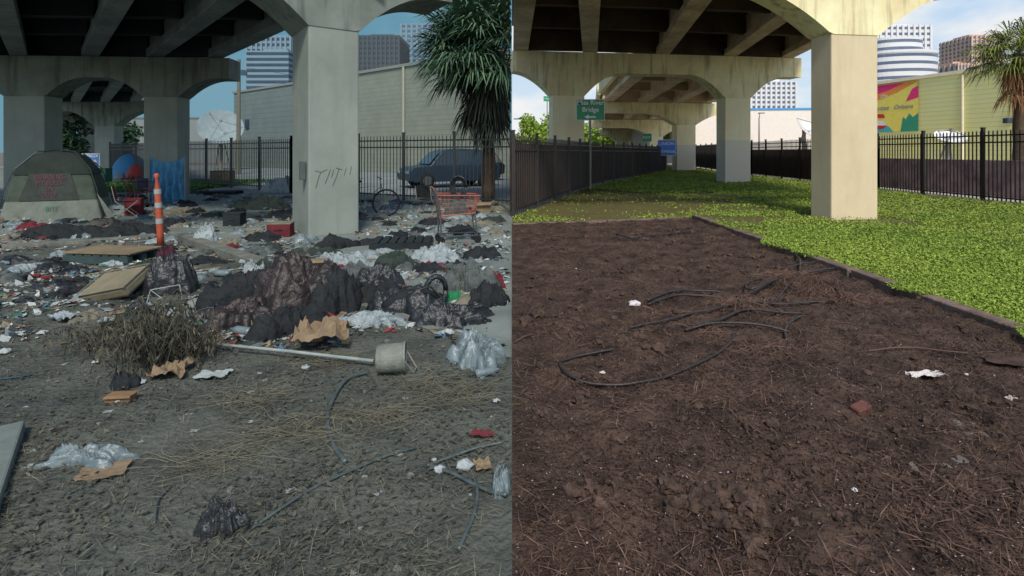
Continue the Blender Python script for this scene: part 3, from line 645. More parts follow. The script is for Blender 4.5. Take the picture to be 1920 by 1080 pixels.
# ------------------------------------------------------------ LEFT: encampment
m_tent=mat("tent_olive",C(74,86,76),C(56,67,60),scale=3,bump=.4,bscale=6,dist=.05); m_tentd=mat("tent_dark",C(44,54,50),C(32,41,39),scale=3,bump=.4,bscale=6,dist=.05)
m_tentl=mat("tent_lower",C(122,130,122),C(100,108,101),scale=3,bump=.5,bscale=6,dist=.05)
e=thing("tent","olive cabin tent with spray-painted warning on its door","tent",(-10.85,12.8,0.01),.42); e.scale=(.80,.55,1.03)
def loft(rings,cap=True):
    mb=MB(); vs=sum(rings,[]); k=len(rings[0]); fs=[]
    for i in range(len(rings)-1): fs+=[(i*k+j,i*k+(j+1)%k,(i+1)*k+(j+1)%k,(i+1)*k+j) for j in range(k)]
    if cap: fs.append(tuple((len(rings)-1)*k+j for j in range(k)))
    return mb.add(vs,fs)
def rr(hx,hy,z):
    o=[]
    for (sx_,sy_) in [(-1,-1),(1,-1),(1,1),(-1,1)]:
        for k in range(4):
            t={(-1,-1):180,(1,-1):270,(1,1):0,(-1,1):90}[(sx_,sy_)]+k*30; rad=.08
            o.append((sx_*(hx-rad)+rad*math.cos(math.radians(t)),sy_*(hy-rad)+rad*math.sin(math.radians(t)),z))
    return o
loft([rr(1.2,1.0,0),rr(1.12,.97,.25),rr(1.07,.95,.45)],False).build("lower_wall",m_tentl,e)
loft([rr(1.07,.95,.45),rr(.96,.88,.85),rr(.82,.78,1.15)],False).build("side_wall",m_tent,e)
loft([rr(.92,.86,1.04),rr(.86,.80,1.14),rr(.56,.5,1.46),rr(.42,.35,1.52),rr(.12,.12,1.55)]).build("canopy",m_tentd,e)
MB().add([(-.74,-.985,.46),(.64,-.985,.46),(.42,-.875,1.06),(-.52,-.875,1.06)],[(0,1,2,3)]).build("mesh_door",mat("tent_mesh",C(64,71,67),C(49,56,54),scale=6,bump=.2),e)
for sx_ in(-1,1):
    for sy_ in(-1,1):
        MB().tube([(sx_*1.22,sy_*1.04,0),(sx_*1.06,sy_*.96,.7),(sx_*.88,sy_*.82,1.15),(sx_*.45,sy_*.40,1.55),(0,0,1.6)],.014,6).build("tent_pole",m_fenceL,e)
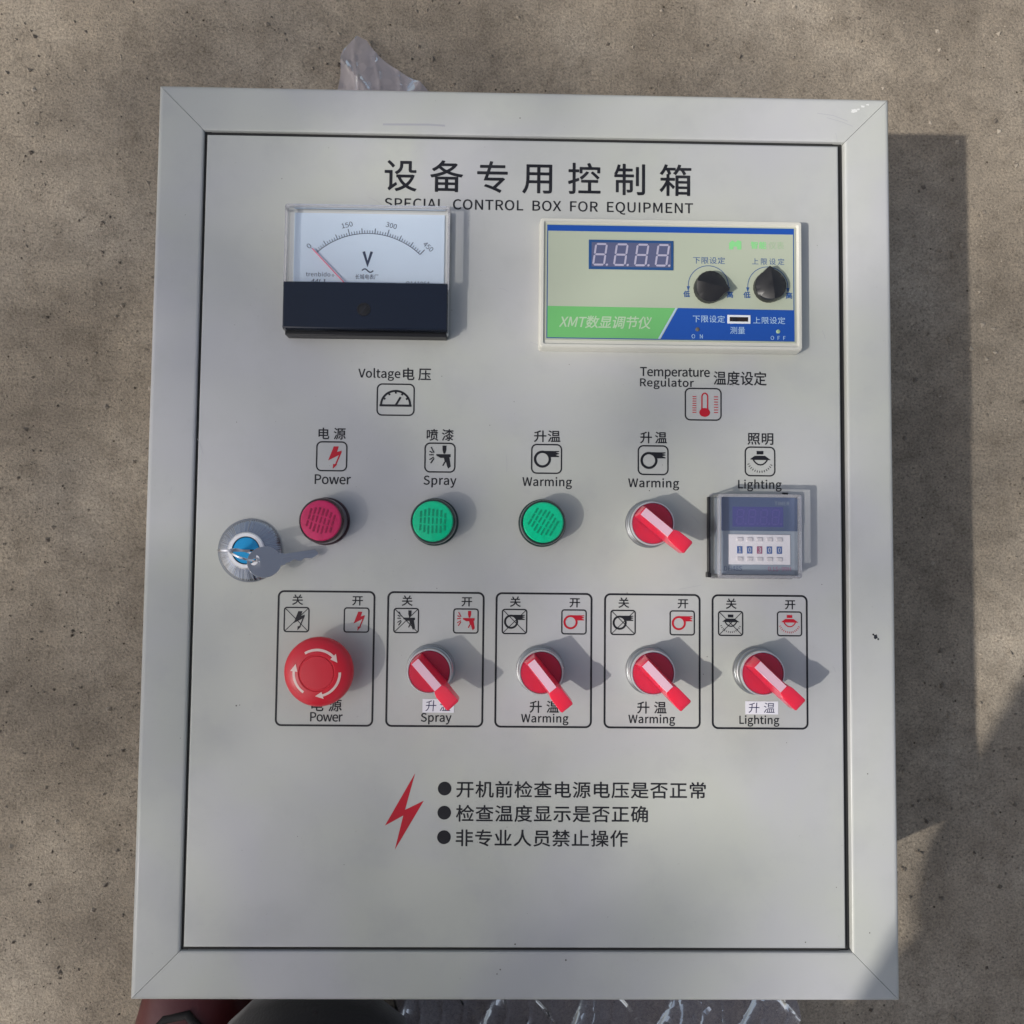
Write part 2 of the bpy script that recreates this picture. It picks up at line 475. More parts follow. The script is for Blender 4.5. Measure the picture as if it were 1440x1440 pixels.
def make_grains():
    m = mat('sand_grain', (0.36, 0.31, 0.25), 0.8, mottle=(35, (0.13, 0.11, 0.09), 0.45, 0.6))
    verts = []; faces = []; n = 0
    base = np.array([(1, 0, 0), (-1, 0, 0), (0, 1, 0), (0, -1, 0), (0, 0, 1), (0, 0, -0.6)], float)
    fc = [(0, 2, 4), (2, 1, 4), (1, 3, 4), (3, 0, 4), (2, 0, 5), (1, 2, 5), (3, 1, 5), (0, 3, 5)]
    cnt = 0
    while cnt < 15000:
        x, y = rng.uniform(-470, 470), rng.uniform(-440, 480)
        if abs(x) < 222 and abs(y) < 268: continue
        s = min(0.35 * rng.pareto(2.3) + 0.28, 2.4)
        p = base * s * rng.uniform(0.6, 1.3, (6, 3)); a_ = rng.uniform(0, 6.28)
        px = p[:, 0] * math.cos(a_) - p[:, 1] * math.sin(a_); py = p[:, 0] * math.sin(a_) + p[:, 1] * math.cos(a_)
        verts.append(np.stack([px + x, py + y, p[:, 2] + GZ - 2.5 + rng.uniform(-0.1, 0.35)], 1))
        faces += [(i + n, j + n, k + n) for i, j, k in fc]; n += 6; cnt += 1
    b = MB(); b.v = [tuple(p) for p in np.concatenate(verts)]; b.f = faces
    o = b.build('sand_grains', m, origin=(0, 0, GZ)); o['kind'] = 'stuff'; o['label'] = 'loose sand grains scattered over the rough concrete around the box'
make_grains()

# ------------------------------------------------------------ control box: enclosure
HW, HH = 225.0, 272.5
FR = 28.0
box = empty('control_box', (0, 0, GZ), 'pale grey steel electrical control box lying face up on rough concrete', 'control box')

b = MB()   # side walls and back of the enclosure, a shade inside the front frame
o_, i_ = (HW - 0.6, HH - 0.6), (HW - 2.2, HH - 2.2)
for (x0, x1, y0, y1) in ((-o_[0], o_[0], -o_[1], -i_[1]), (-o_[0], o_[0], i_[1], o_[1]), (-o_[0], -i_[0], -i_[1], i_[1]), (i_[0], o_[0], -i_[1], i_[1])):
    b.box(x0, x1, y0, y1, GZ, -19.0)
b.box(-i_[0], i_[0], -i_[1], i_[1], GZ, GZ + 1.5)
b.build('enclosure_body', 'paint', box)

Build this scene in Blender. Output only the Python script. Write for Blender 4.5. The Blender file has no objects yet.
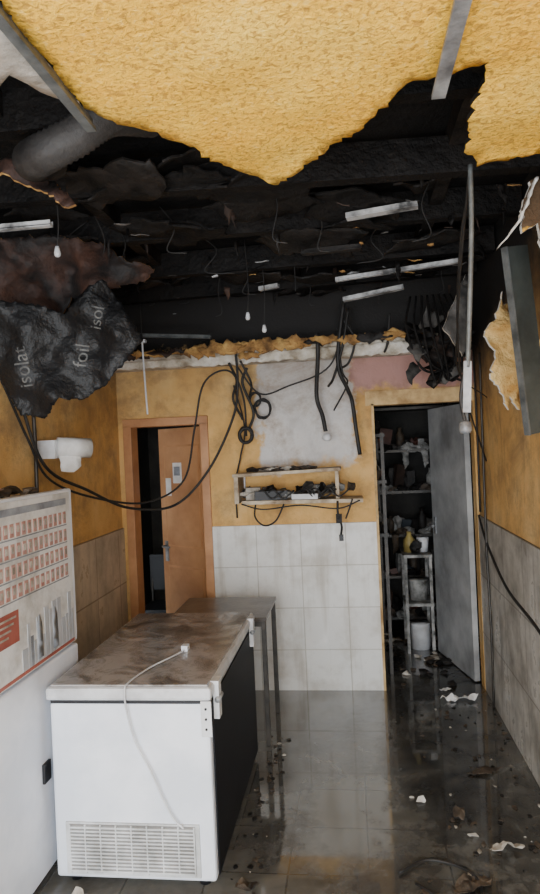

━━━━━━━━

# [Requirements]
Copy out each line word for word, please, skipping the images.

# [Task answer]
Continue the Blender Python script for this scene: part 3, from line 645. More parts follow. The script is for Blender 4.5. Take the picture to be 1920 by 1080 pixels.
# ------------------------------------------------------------ LEFT: encampment
m_tent=mat("tent_olive",C(74,86,76),C(56,67,60),scale=3,bump=.4,bscale=6,dist=.05); m_tentd=mat("tent_dark",C(44,54,50),C(32,41,39),scale=3,bump=.4,bscale=6,dist=.05)
m_tentl=mat("tent_lower",C(122,130,122),C(100,108,101),scale=3,bump=.5,bscale=6,dist=.05)
e=thing("tent","olive cabin tent with spray-painted warning on its door","tent",(-10.85,12.8,0.01),.42); e.scale=(.80,.55,1.03)
def loft(rings,cap=True):
    mb=MB(); vs=sum(rings,[]); k=len(rings[0]); fs=[]
    for i in range(len(rings)-1): fs+=[(i*k+j,i*k+(j+1)%k,(i+1)*k+(j+1)%k,(i+1)*k+j) for j in range(k)]
    if cap: fs.append(tuple((len(rings)-1)*k+j for j in range(k)))
    return mb.add(vs,fs)
def rr(hx,hy,z):
    o=[]
    for (sx_,sy_) in [(-1,-1),(1,-1),(1,1),(-1,1)]:
        for k in range(4):
            t={(-1,-1):180,(1,-1):270,(1,1):0,(-1,1):90}[(sx_,sy_)]+k*30; rad=.08
            o.append((sx_*(hx-rad)+rad*math.cos(math.radians(t)),sy_*(hy-rad)+rad*math.sin(math.radians(t)),z))
    return o
loft([rr(1.2,1.0,0),rr(1.12,.97,.25),rr(1.07,.95,.45)],False).build("lower_wall",m_tentl,e)
loft([rr(1.07,.95,.45),rr(.96,.88,.85),rr(.82,.78,1.15)],False).build("side_wall",m_tent,e)
loft([rr(.92,.86,1.04),rr(.86,.80,1.14),rr(.56,.5,1.46),rr(.42,.35,1.52),rr(.12,.12,1.55)]).build("canopy",m_tentd,e)
MB().add([(-.74,-.985,.46),(.64,-.985,.46),(.42,-.875,1.06),(-.52,-.875,1.06)],[(0,1,2,3)]).build("mesh_door",mat("tent_mesh",C(64,71,67),C(49,56,54),scale=6,bump=.2),e)
for sx_ in(-1,1):
    for sy_ in(-1,1):
        MB().tube([(sx_*1.22,sy_*1.04,0),(sx_*1.06,sy_*.96,.7),(sx_*.88,sy_*.82,1.15),(sx_*.45,sy_*.40,1.55),(0,0,1.6)],.014,6).build("tent_pole",m_fenceL,e)
Write part 2 of the bpy script that recreates this picture. It picks up at line 475. More parts follow. The script is for Blender 4.5. Measure the picture as if it were 1440x1440 pixels.
def make_grains():
    m = mat('sand_grain', (0.36, 0.31, 0.25), 0.8, mottle=(35, (0.13, 0.11, 0.09), 0.45, 0.6))
    verts = []; faces = []; n = 0
    base = np.array([(1, 0, 0), (-1, 0, 0), (0, 1, 0), (0, -1, 0), (0, 0, 1), (0, 0, -0.6)], float)
    fc = [(0, 2, 4), (2, 1, 4), (1, 3, 4), (3, 0, 4), (2, 0, 5), (1, 2, 5), (3, 1, 5), (0, 3, 5)]
    cnt = 0
    while cnt < 15000:
        x, y = rng.uniform(-470, 470), rng.uniform(-440, 480)
        if abs(x) < 222 and abs(y) < 268: continue
        s = min(0.35 * rng.pareto(2.3) + 0.28, 2.4)
        p = base * s * rng.uniform(0.6, 1.3, (6, 3)); a_ = rng.uniform(0, 6.28)
        px = p[:, 0] * math.cos(a_) - p[:, 1] * math.sin(a_); py = p[:, 0] * math.sin(a_) + p[:, 1] * math.cos(a_)
        verts.append(np.stack([px + x, py + y, p[:, 2] + GZ - 2.5 + rng.uniform(-0.1, 0.35)], 1))
        faces += [(i + n, j + n, k + n) for i, j, k in fc]; n += 6; cnt += 1
    b = MB(); b.v = [tuple(p) for p in np.concatenate(verts)]; b.f = faces
    o = b.build('sand_grains', m, origin=(0, 0, GZ)); o['kind'] = 'stuff'; o['label'] = 'loose sand grains scattered over the rough concrete around the box'
make_grains()

# ------------------------------------------------------------ control box: enclosure
HW, HH = 225.0, 272.5
FR = 28.0
box = empty('control_box', (0, 0, GZ), 'pale grey steel electrical control box lying face up on rough concrete', 'control box')

b = MB()   # side walls and back of the enclosure, a shade inside the front frame
o_, i_ = (HW - 0.6, HH - 0.6), (HW - 2.2, HH - 2.2)
for (x0, x1, y0, y1) in ((-o_[0], o_[0], -o_[1], -i_[1]), (-o_[0], o_[0], i_[1], o_[1]), (-o_[0], -i_[0], -i_[1], i_[1]), (i_[0], o_[0], -i_[1], i_[1])):
    b.box(x0, x1, y0, y1, GZ, -19.0)
b.box(-i_[0], i_[0], -i_[1], i_[1], GZ, GZ + 1.5)
b.build('enclosure_body', 'paint', box)

Build this scene in Blender. Output only the Python script. Write for Blender 4.5. The Blender file has no objects yet.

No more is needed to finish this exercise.